Sunday, March 28, 2021

Place of Performance of Contract

Place of performance has an implication on cost of payment, currency for money debts and territorial jurisdiction of court (Girma, 2002, p 124).Therefore determining place of performance has a multifaceted consequences.

The civil code provides three alternatives; agreed place, residence of the debtor and place where the thing situates. Here we can notice that the law tries to determine place of performance by giving much emphasis to the intention of the parties. The law encourages the parties to determine place of performance in their contract. Contractually agreed place should include places that can be determined by reference to usage; equity and good faith (see Art.1713). But if they fail to mention place of performance the law then resorts to search the possible intention of the parties (implied agreement of the parties). 

By so doing it reached at the conclusion that in case of definite thing the parties should be presumed to have agreed to perform the contract at the place where such definite thing situate at the time of conclusion of contract.(time of conclusion of contract is to be determined by reference to Art. 1692). We have to notice here that there may be difference between place of conclusion of contract and place where the definite thing situate at the time of conclusion of contract. Moreover, the place where a thing situate at the time of conclusion of contract and at the time of performance of a contract may be different i.e. the thing might have been shifted from the place where it was at time of formation of contract. 

Although it is presumed that parties had knowledge as to the where about of the definite thing at the time of conclusion of contract concerning such thing (since most probably the creditor/debtor does not agree with out seeing the thing and the place where he saw the thing and the place where it situate at the time of conclusion of a contract, most of the time, overlaps) lack of such knowledge never affect place of performance. 


The last resort of the law is to rule of interpretation in favor of the debtor. Such interpretation leads to the residence of the debtor. By so doing the law exempts the debtor from transportation cost, inconveniences and waste of working hours. So delivery of fungible things should be made at the residence of the debtor (Art.1755 (2).

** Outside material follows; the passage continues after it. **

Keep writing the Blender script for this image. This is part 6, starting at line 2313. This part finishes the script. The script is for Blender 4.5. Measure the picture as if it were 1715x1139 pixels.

However; the debtor may have more than one residence (Art 177(2). In such case the place of performance is the principal residence and the adjective normal which is used by Art. .1755 (2) to qualify the noun residence should have the same meaning with the adjective principal which is used by  Art.177(2) to qualify the same noun.


Generally Ethiopian civil code advises the parties to exercise their freedom of contract and determine place of performance. But if they fail to do so the law imports the old maxim, debt is not portable but fetchable i.e. the creditor has to go to either to the place where the definite thing situate or to the residence of the debtor. The claimant has to his claim and his claim never come to him.